"Trabajemos incansablemente por quienes llegan de otros lugares. Hagamos que se reconozcan sus derechos"
Al comenzar mi encuentro con vosotros de todas las semanas, quiero hablaros del resumen que hace el Señor de los mandamientos: amar a Dios sobre todas las cosas y al prójimo como a nosotros mismos. ¿Por qué? En estos meses de verano y en los días presentes, estamos leyendo, oyendo y viendo por los diferentes medios de comunicación social las frecuentes tensiones que amenazan la paz y la convivencia entre los hombres de todos los pueblos, aunque muy especialmente algunos se encuentren afectados con más crudeza.
El fenómeno migratorio constituye un dato importante en las relaciones entre los países y los pueblos. Proviene de desigualdades injustas e insidiosas, y de derechos no reconocidos al acceso a los bienes más esenciales: comida, agua, casa, salud, trabajo, paz, vida de familia. Los inmigrantes buscan mejores condiciones de vida o salidas en búsqueda de paz y de salvar sus vidas y las de sus familias, y llaman a las puertas de Europa.
Los problemas que surgen para su acogida solamente se pueden resolver colaborando todos los países y teniendo como meta el respeto a la persona: el hombre es el valor fundamental, vale más que todas las estructuras sociales en las que participa. La persistente desigualdad en el ejercicio de los derechos humanos fundamentales ahoga a tantos hombres y mujeres, niños, jóvenes y ancianos. Es un imperativo para todos el reconocimiento de la igualdad esencial entre las personas humanas. Nace de su misma dignidad trascendente y está inscrita en la gramática natural que se desprende cuando contemplamos el proyecto de Dios sobre toda la creación. Contemplemos al ser humano desde el valor que Dios le da.

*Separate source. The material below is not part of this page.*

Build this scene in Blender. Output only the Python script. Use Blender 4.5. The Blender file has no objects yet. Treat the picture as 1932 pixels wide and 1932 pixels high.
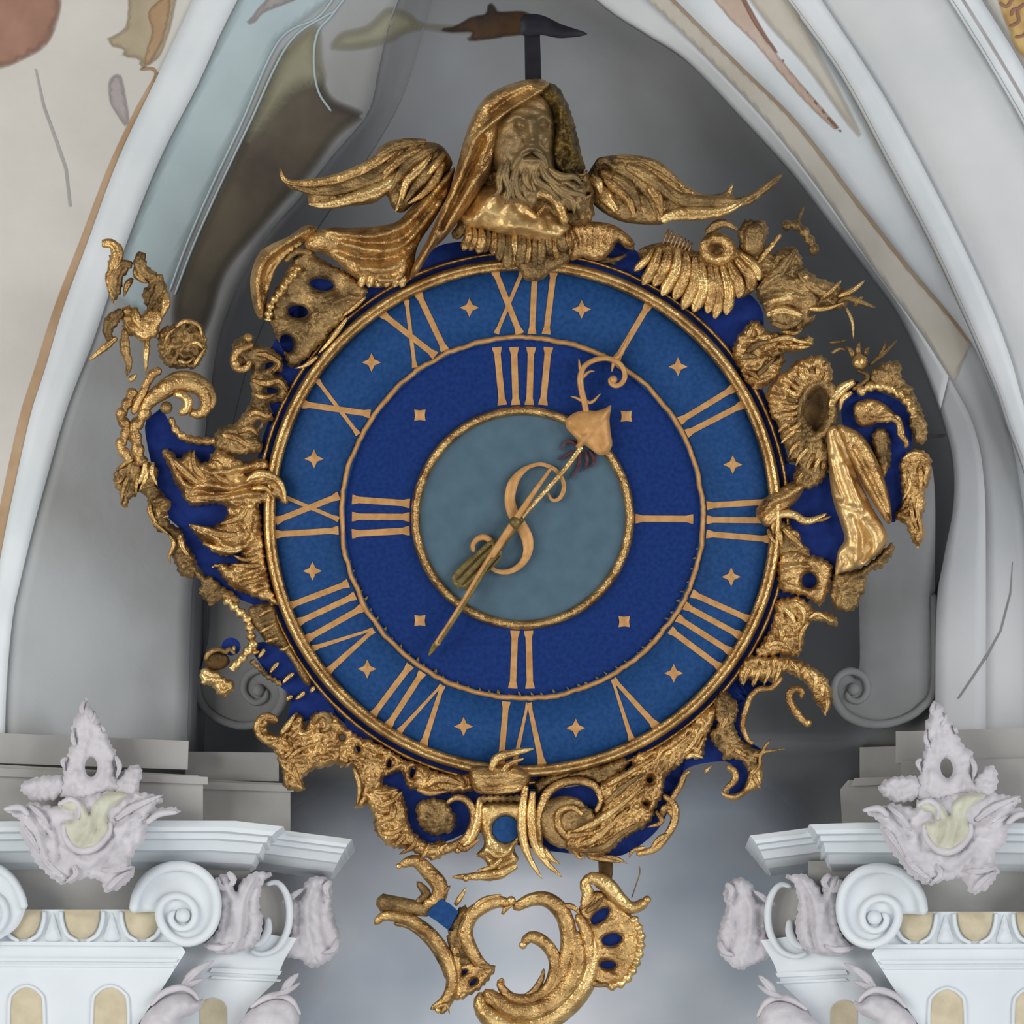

¡Qué hondura tiene contemplar y acoger lo que dice la Sagrada Escritura sobre el ser humano! En esa contemplación escuchamos: "Dios creó al hombre a su imagen; a imagen de Dios lo creó; hombre y mujer los creó" (Gn 1, 27). Y en esa contemplación descubrimos las consecuencias que tiene tal hechura humana: por haber sido creado a imagen de Dios, el ser humano tiene la dignidad de persona. No es algo, es alguien con capacidad de conocerse, poseerse, entregarse libremente y entrar en comunión con otras personas. Por pura gracia está llamado a una alianza con su Creador, a ofrecerle una respuesta de fe y amor que nadie puede dar en su lugar (cf. Catecismo de la Iglesia Católica, 357).